This is nothing less than lunacy, whether the criminals are black, white or Hispanic.
First, fact vs. Marxian-liberal theory, which is the basis for Mr. Raspberry’s preposterous suggestion.
Theory: Putting hordes of petty criminals back on the streets would shore up the “basic underpinnings of informal social control.”
Fact: The “basic underpinnings of informal social control” that result from the presence of large numbers of criminals is a Mafia-style, silent terror in which people stay off the streets at night and fear to go to neighborhood stores in the daylight.
Theory: Keeping criminals in jails “reproduces the very dynamics that sustain crime.”
Fact: Crime rates have declined in recent years. Statistics suggest a strong correlation between fewer crimes and getting criminals off the streets and into jails.
Theory: Mr. Raspberry believes that non-prison rehabilitation would be a better way to deal with criminals other than “gangbangers, street thugs and killers,” so that they could remain stabilizing parts of the community structure.
Fact: It was precisely the presence of those criminals, who mugged, burgled, and dealt in drugs, that destabilized, in fact terrorized, decent, hard working people who tried to raise their families in accordance with the Judeo-Christian morality so sneeringly despised by liberals.
Theory: Mr. Raspberry writes: “We are not inherently good or bad, law-abiding or criminal, but are nudged by forces both within and outside us into becoming what we become.” It is fundamental socialistic religious dogma that criminals are the victims of society. Private ownership of property, liberals say, forces people into lives of crime, the theory being that, in a just, socialistic society, everyone would have free access to whatever he needs, so there would be no incentive to criminal behavior.
Fact: The Great Society institution of no-questions-asked entitlements, a class-based version of socialism’s “to each according to need,” correlated directly with the explosion of crime, from mugging to murder, with drug dealing in between. Precisely what Marxian liberals prescribe to perfect society, in fact, tore it apart in the 1960s and 1970s.
Mr. Raspberry doesn’t mention a favorite dogma of the liberal feminist community: single-parent families, which overwhelmingly means unmarried women, are just as good for children as traditional families in which the mother and father were married before children were born, and the father works to provide the family’s living.

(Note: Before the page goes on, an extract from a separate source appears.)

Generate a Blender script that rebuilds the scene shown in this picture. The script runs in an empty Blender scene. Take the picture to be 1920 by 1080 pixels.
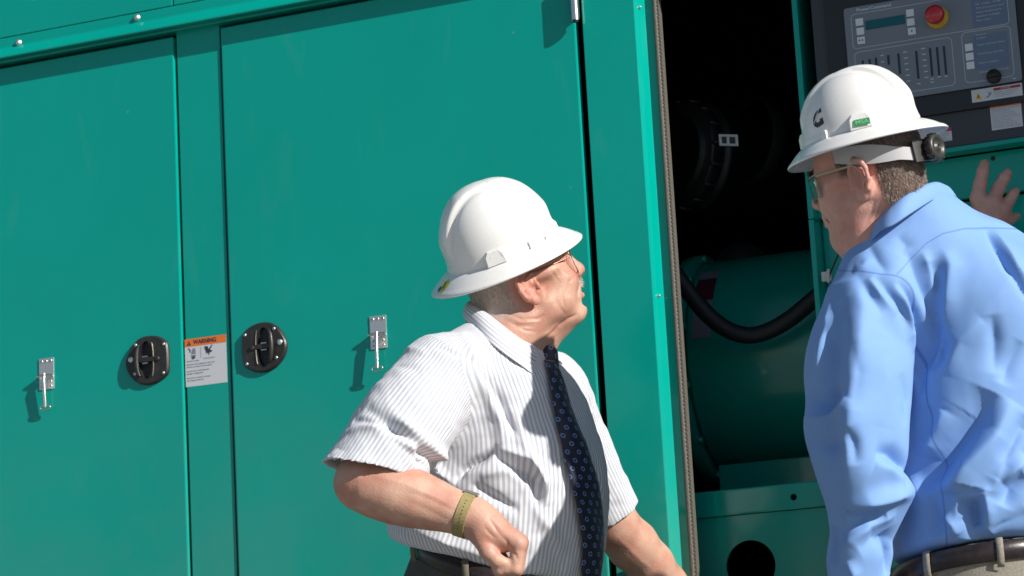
import bpy, bmesh, math, random
import numpy as np
from mathutils import Vector, Matrix
from mathutils.bvhtree import BVHTree
random.seed(7); rng = np.random.default_rng(7)
S = bpy.context.scene
COL = S.collection

# ---------------------------------------------------------------- camera, sky, sun, exposure
F_PX = 4788.0                                   # focal length in pixels of a 1920 wide frame
CX = np.array([.9195, .3897, -.0540])           # camera axes in the world
CZ = np.array([.3730, -.9078, -.1930])
CX = CX/np.linalg.norm(CX); CZ = CZ - CZ.dot(CX)*CX; CZ /= np.linalg.norm(CZ)
CY = np.cross(CZ, CX)
DIST = 5.4
CAM = np.array([0, 0, 1.62]) + CZ*DIST
cd = bpy.data.cameras.new('camera'); cam = bpy.data.objects.new('camera', cd); COL.objects.link(cam)
cd.sensor_width = 36; cd.lens = F_PX/1920*36; cd.clip_start = .1; cd.clip_end = 2000
cam.matrix_world = Matrix(((CX[0],CY[0],CZ[0],CAM[0]),(CX[1],CY[1],CZ[1],CAM[1]),(CX[2],CY[2],CZ[2],CAM[2]),(0,0,0,1)))
cd.dof.use_dof = True; cd.dof.focus_distance = 4.8; cd.dof.aperture_fstop = 9
S.camera = cam
SUN = np.array([3.10, -1.0, 1.70]); SUN /= np.linalg.norm(SUN)
w = bpy.data.worlds.new('World'); S.world = w; w.use_nodes = True
sky = w.node_tree.nodes.new('ShaderNodeTexSky'); sky.sky_type = 'NISHITA'; sky.sun_disc = False
sky.sun_elevation = math.asin(SUN[2]); sky.sun_rotation = math.atan2(SUN[0], SUN[1])
sky.air_density = 1.0; sky.dust_density = .3; sky.ozone_density = 1.0
bg = w.node_tree.nodes['Background']; bg.inputs[1].default_value = .068
w.node_tree.links.new(sky.outputs[0], bg.inputs[0])
sl = bpy.data.lights.new('sun', 'SUN'); sl.energy = 4.7; sl.angle = math.radians(.53); sl.color = (1, .95, .88)
so = bpy.data.objects.new('sun', sl); COL.objects.link(so)
so.rotation_euler = Vector(SUN).to_track_quat('Z', 'Y').to_euler()
S.view_settings.view_transform = 'Standard'; S.view_settings.look = 'None'
S.view_settings.exposure = .27; S.view_settings.gamma = 1.0

# ---------------------------------------------------------------- pixel helpers
def P(px, py, d):
    "world point seen at photo pixel (px, py) whose distance along the view axis is d"
    return CAM + CX*((px-960)*d/F_PX) + CY*((540-py)*d/F_PX) - CZ*d
def ray(px, py):
    v = CX*((px-960)/F_PX) + CY*((540-py)/F_PX) - CZ
    return v/np.linalg.norm(v)
def W(px, py, y=0.0):
    "world point of the pixel on the upright plane at depth y of the enclosure"
    v = ray(px, py); t = (y-CAM[1])/v[1]
    return CAM + v*t
def Cv(x, y, z):
    "camera-frame direction to world"
    v = CX*x + CY*y + CZ*z
    return v/np.linalg.norm(v)

# ---------------------------------------------------------------- materials
def L(c): return tuple(((v/255)/12.92 if v/255 <= .04045 else ((v/255+.055)/1.055)**2.4) for v in c)
MATS = {}
def mat(name, col=(.5,.5,.5), rough=.5, metal=0, spec=.5, coat=0, noise=None, bump=None, sss=0, sheen=0, alpha=1, trans=0):
    if name in MATS: return MATS[name]
    m = bpy.data.materials.new(name); m.use_nodes = True; nt = m.node_tree; b = nt.nodes['Principled BSDF']
    b.inputs['Base Color'].default_value = (*col, 1); b.inputs['Roughness'].default_value = rough
    b.inputs['Metallic'].default_value = metal; b.inputs['Specular IOR Level'].default_value = spec
    b.inputs['Coat Weight'].default_value = coat; b.inputs['Coat Roughness'].default_value = .06
    if sss: 
        b.inputs['Subsurface Weight'].default_value = sss; b.inputs['Subsurface Radius'].default_value = (.012,.004,.002)
        b.inputs['Subsurface Scale'].default_value = .6
    if sheen: b.inputs['Sheen Weight'].default_value = sheen
    b.inputs['Transmission Weight'].default_value = trans
    tc = nt.nodes.new('ShaderNodeTexCoord')
    if noise:                                    # (scale, second colour, low, high)
        n = nt.nodes.new('ShaderNodeTexNoise'); n.inputs['Scale'].default_value = noise[0]; n.inputs['Detail'].default_value = 6
        nt.links.new(tc.outputs['Object'], n.inputs['Vector'])
        r = nt.nodes.new('ShaderNodeMapRange'); r.inputs[1].default_value = noise[2]; r.inputs[2].default_value = noise[3]
        nt.links.new(n.outputs[0], r.inputs[0])
        mx = nt.nodes.new('ShaderNodeMix'); mx.data_type = 'RGBA'; mx.name = 'colmix'
        mx.inputs[6].default_value = (*col, 1); mx.inputs[7].default_value = (*noise[1], 1)
        nt.links.new(r.outputs[0], mx.inputs[0]); nt.links.new(mx.outputs[2], b.inputs['Base Color'])
    if bump:                                     # (scale, strength, distance)
        n2 = nt.nodes.new('ShaderNodeTexNoise'); n2.inputs['Scale'].default_value = bump[0]; n2.inputs['Detail'].default_value = 4
        nt.links.new(tc.outputs['Object'], n2.inputs['Vector'])
        bp = nt.nodes.new('ShaderNodeBump'); bp.inputs['Strength'].default_value = bump[1]; bp.inputs['Distance'].default_value = bump[2]
        nt.links.new(n2.outputs[0], bp.inputs['Height']); nt.links.new(bp.outputs[0], b.inputs['Normal'])
    MATS[name] = m
    return m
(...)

If liberals are correct that conservative family values are outmoded ignorance, how can it be that “High levels of incarceration concentrated in impoverished communities have a destabilizing effect on community life, so that the most basic underpinnings of informal social control are damaged”? If single mothers can do as well as two-parent families, why do we need criminal young males loose in the community? In the highly unlikely event that such young men let loose from prison would remain with their families, what positive role might we expect them to play? If they are in the non-prison punishment or rehabilitation that Mr. Raspberry prefers, how does their limited presence stabilize the community?
It’s one thing to hope that, after paying their debts to society, young criminals might find new and better directions for their lives. But that’s very different from asserting that their absence destabilizes community life.